概要
演:杉元哲太(実写映画)
『どろろ』の登場人物。
三本杉の地に住む郷士であり、本作に登場する武士の中では珍しく慇懃で紳士的な振る舞いの人物。登場エピソードの副題は『鯖目の巻』となっているが、三本杉の鯖目自身は妻に利用されているだけの生身の人間である。
鯖目の妻の正体は『遠い世界からやってきた』蛾の妖怪マイマイオンバ(百鬼丸の右脚を奪った妖怪)であり、この種族に魅入られた男性は繁殖のために精気を奪われ、人間的な感情を失い死んだ魚のような目つきになってしまう。
マイマイオンバが本性を晒したことで「うわーっ、気持ち悪い! 私に近寄るな!」と正気を取り戻し、百鬼丸がマイマイオンバを倒したことにより廃人のようになってしまった。
その後、頭を丸め出家し罪を償うために村の復興を行う。
実写映画版
原作に登場した尼寺の設定が改変され、捨てられていた子供を引き取ってよそに送る振りをして、娘(芋虫の化け物)たちのエサとして供与していた。しかし、罪なき子供たちを人身御供にし続けることに内心嫌気がさしており、妻への愛情と板挟みになっていた。百鬼丸からマイマイオンバを守ろうとするも、羽交い絞めにされたところを背後から百鬼丸諸共マイマイオンバに日本刀で貫かれ致命傷を負う。最後はマイマイオンバから愛されていなかったことを知ってなお、自らはマイマイオンバを愛していたことを呪詛の如く叫びながら息絶える。
平成アニメ版
本作の鯖目は多少マイマイオンバの毒気に晒され人間性を失っているものの、実の所はシラフであり、率先してマイマイオンバに生贄を捧げていた。
三本杉の里は肥沃な土地故に野武士や盗賊、害虫害獣などに襲われており、村を守る為にマイマイオンバと契約し、それらの外敵を餌として与えていた。しかし生まれてきた子供(芋虫の化け物)はそのくらいでは飽き足らず更に餌を求めていたため、旅人や尼寺の孤児たちまでも人身御供にしていた。

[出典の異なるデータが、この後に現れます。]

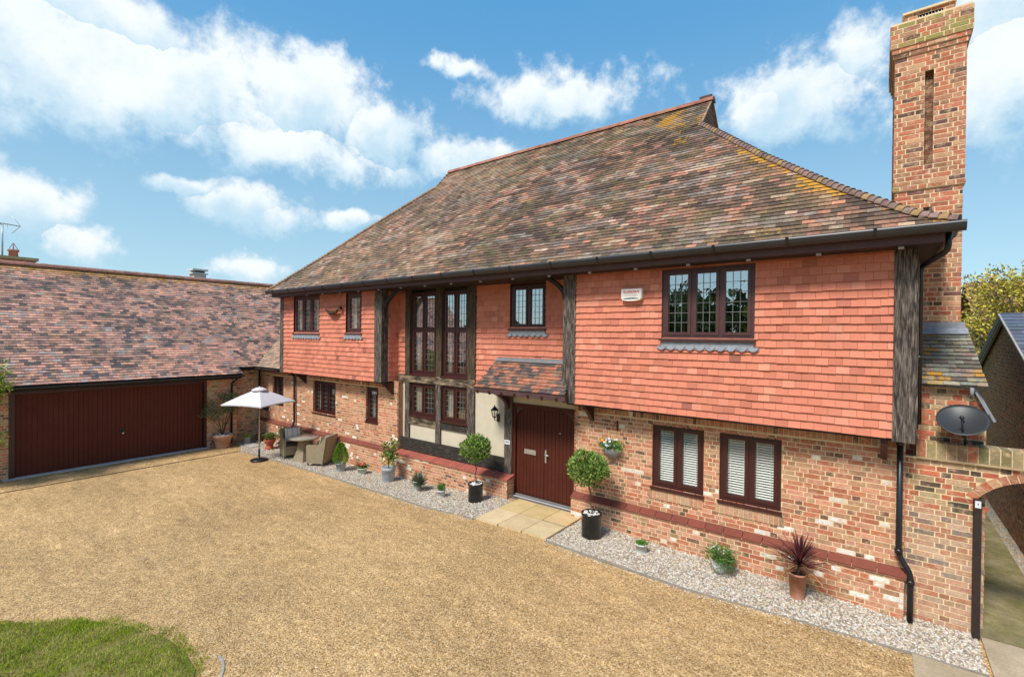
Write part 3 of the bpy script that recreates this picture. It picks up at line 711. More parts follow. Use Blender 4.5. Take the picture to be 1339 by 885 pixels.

しかも村人も完全にグルであった。
百鬼丸やどろろも生贄にしようと目論むが、百鬼丸と蛾の妖怪たち(マイマイオンバの子)が交戦した為に物見やぐらが倒壊して火災が発生。村人たちが争い始める最中、鯖目は目を逸らしてきた尼寺での虐殺がフラッシュバックし、罪悪感と後悔に苛まれて焦燥。最後は動乱に巻き込まれて命を落とすこととなる。(直接の死因は不明)
それはまるで大切なものを守る為に悪魔に魂を売った男の末路を示すが如く…。